Wednesday 26 September 2018

Audio: Summer Bird Blue - Akemi Dawn Bowman

Audio CD, 9 h
Published September 11th 2018 by Tantor Audio
YA fiction
For review

My Thoughts
Why do I keep listening to emotional YA books? I have no idea, and here I am again. Another powerful book.

Rumi was in a car crash and now her sister is dead and she can not deal. She is angry at the world, at her mother, at everyone. She is depressed and she keeps thinking that she should be dead instead of Lea who had it all figured out. Because Rumi does not have it all figured out. She does not know what she wants to do with her life, she does not know what her sexual orientation is. There are so many things she does not know and she believes she has failed when she does not know them. I mean poor kid! Everyone wants to have it all figured out, few do. And it pains to see how she struggles with her grief. She both wants to feel Lea near, and to forget for a while. And to finish one last song...

The book takes place in Hawaii as her mother was from there. It's a beautiful setting to a sad book. It works so well. There are also great side characters. Like her next door neighbor Kai, who doesn't have it figured out either, but who is always there with a smile. And grumpy elderly George who yells at her. They are people she need in different ways.

There was a lot of pidgeon English. Most spoke like that and in audio it works well. I felt like I was there with them.

There is sadness, that is obvious. She has a lot to grief to deal with, and at times I did not know how she ever would pull through and find good things in life again. But she will move on to the next stage of grief eventually.

A good book with an impact.

Narrator Em Eldridge
So I am not sure who great she was with the accents, but for me they sure worked! Her pidgin was good and I felt I was there with them all. From Kai, to Rumi to old George

Rumi Seto spends a lot of time worrying she doesn't have the answers to everything. What to eat, where to go, whom to love. But there is one thing she is absolutely sure of-she wants to spend the rest of her life writing music with her younger sister, Lea. Then Lea dies in a car accident, and her mother sends her away to live with her aunt in Hawaii while she deals with her own grief. Now thousands of miles from home, Rumi struggles to navigate the loss of her sister, being abandoned by her mother, and the absence of music in her life. With the help of the boys next door-a teenage surfer named Kai, who smiles too much and doesn't take anything seriously, and an eighty-year-old named George Watanabe, who succumbed to his own grief years ago-Rumi attempts to find her way back to her music, to write the song she and Lea never had the chance to finish.

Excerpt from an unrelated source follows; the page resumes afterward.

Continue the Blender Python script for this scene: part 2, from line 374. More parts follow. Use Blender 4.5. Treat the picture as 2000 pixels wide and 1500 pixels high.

Aching, powerful, and unflinchingly honest, Summer Bird Blue explores big truths about insurmountable grief, unconditional love, and how to forgive even when it feels impossible. 


  1. I wish I had it all figured out and I'm 41. I thought I did when I was 18, but I was wrong. Maybe I will one day. :-)

    Melanie @ Hot Listens & Books of My Heart

    1. Yes I sure haven't got it figured out. I feel like I want to start studying again

  2. That sounds sad. What a hard thing to have to go through.

  3. This one is completely new to me but it sounds like a really emotional read. Great review!

  4. I find emotional YA books are the best to do in audio! YA in general is great to listen to, the reader can usually add so much more to the story.

    ~Mogsy @ BiblioSanctum

    1. Yes! I do not think they would hit me as much in print

  5. An emotional YA - can't go past it. Sounds great.

  6. Not sure why... but you do seem to like them. I'm not into it, but glad you enjoyed!